In the context of understanding where and why OSS is dominant, I think the tool/app distinction is whether the thing solves a software problem or whether it solves a business problem.
Through that lens, Photoshop is an application, while VSCode is a tool.
So if we turn the clock back ten years, Visual Studio (the behemoth sold by MS to C# and C++ developers) would be an application, wouldn't it? It solves a clear business need, otherwise why would businesses pay so much money for it (more than for Photoshop). MSSQL and Oracle DBMS clearly solve business problems, they have slick UIs and sale people with powerpoint decks. Perforce P4 is an application that solves business needs for creatives (and also comes with P4V for a slick UI and costs photoshop-level money)
But at the same time Visual Studio is in the same category of software as VS Code, Oracle DBMS in the same category as postgresql, Perforce P4 in the same category as git. Surely that can't be it?
I'd agree in a heartbeat that developers are better at solving problems for developers. The less disconnect there is between developer and customer the better development goes, and the disconnect doesn't get lower than building developer tooling.

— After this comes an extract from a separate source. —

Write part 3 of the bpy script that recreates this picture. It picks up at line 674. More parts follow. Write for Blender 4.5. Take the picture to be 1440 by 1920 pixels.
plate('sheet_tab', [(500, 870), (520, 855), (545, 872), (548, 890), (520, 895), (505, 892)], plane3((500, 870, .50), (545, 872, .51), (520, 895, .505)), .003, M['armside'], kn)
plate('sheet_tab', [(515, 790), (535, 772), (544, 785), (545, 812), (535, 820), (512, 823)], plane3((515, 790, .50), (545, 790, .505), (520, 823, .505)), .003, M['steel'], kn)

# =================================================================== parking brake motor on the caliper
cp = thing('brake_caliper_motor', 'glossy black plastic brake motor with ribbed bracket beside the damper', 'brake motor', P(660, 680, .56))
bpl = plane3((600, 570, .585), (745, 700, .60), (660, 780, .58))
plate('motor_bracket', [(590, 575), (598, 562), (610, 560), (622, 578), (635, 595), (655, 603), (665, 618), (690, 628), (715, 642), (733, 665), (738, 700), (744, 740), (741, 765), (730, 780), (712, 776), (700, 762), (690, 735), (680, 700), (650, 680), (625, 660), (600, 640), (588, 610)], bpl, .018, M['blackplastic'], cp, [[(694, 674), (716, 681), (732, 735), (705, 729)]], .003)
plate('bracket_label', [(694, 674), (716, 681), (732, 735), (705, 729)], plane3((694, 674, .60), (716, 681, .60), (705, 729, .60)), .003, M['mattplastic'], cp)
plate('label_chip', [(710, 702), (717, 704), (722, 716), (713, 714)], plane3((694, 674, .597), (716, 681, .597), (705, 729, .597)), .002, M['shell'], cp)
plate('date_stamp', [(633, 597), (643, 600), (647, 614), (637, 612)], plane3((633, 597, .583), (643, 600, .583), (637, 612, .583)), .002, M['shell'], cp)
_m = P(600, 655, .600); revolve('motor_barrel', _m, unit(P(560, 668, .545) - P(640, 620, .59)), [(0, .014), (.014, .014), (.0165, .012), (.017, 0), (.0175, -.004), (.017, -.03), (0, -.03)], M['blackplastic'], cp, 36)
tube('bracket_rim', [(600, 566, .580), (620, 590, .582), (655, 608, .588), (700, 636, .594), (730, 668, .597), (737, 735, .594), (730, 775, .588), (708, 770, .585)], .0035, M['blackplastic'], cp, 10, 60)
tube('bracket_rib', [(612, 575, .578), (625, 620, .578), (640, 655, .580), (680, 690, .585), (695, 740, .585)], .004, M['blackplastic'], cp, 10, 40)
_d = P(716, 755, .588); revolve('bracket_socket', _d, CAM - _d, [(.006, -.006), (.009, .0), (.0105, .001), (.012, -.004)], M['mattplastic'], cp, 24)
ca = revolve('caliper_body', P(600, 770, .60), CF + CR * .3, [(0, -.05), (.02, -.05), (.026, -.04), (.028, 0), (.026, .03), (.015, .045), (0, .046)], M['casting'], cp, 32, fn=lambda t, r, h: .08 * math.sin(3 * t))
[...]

But those things aren't any less apps or more tools than the things artists or technical writers or accountants use
Why is not Photoshop considered a tool? You use it to [...], as a tool. But then I do not see the difference between application, like an application can be a tool, can it not? It makes my head spin and English is not my native language.
Even the qualifier "end user" application doesn't seem obvious to me. Is Photoshop an end user application or a tool for artists?